Clay Shirky’s Article on Lazywebs

- - posted in Ancient Archives

In LazyWeb and RSS: Given Enough Eyeballs, Are Features Shallow Too? , Clay Shirky writes about how developers could take advantage of the lazyweb by using sites like to learn what people want.

Early in the article he writes: “The original formulation was “If you wait long enough, someone will write/build/design what you were thinking about.” But it is coming to mean “I describe a feature I think should exist in hopes that someone else will code it.””

I have to admit I’m more interested in the original lazyweb idea, but both perspectives are perfectly valid. Clay Shirky’s article has focused on the second formulation, on deliberately using what I refer to as “public invocation” in my personal take on the lazyweb idea.

In my post ‘Defining The Lazyweb’ I theorised that there are many separate lazywebs, each one forming around a particular subculture of Internet users. Normally the only people likely to notice a public invocation are those inside the same lazyweb as the invoker.

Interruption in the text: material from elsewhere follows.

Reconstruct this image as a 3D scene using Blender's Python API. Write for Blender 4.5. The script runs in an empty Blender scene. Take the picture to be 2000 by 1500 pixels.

This narrows the focus of the lazyweb, and it will produce products that closely match it’s member’s interests.

This is good for the lazyweb’s members, but it can often lead to products that may not meet the needs of the general public very well. The open source community is the obvious example, I suppose.

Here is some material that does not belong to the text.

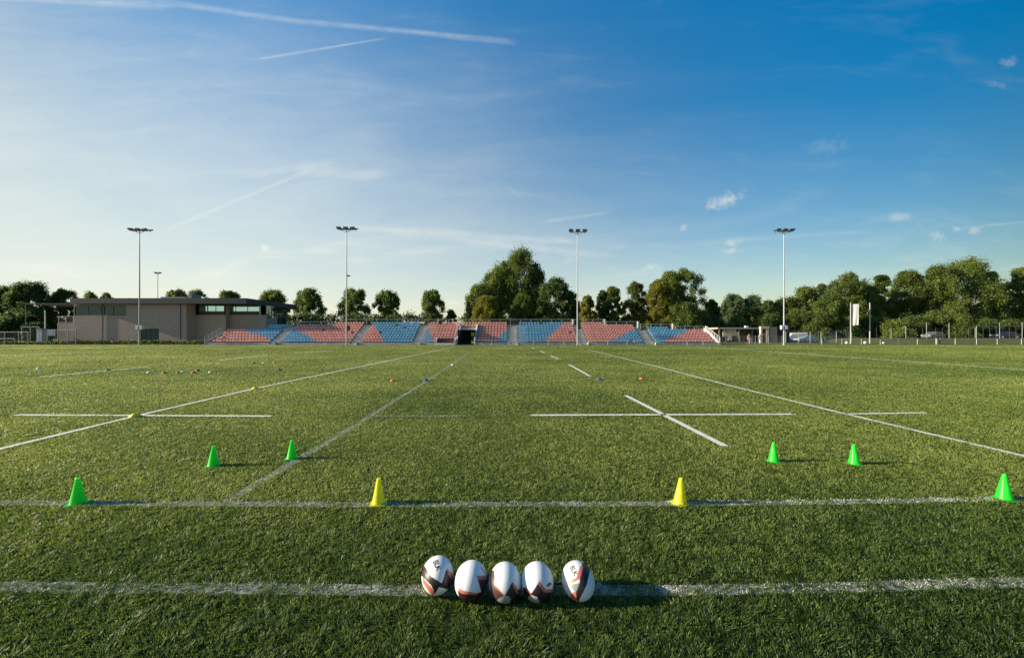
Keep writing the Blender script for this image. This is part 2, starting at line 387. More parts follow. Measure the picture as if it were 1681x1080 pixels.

Clay Shirky believes that a system like has the potential to bridge the gaps between different lazywebs by sharing information between communities, and more importantly, sharing information between the productive lazyweb and the general public. It would act as a source of both inspiration and feedback. The main point of Clay Shirky’s article is that this could bring the same benifits to open development as the “many eyes make bugs shallow” mass debugging principle.

Well worth a read, and there’s a Slashdot discussion too.

Updated: I managed to chop out the middle of this post while trying to get it finished during my lunch break, so if you read the earlier version of this and it made no sense, well, it didn’t. I’ve now just cut out the really wibbly bit.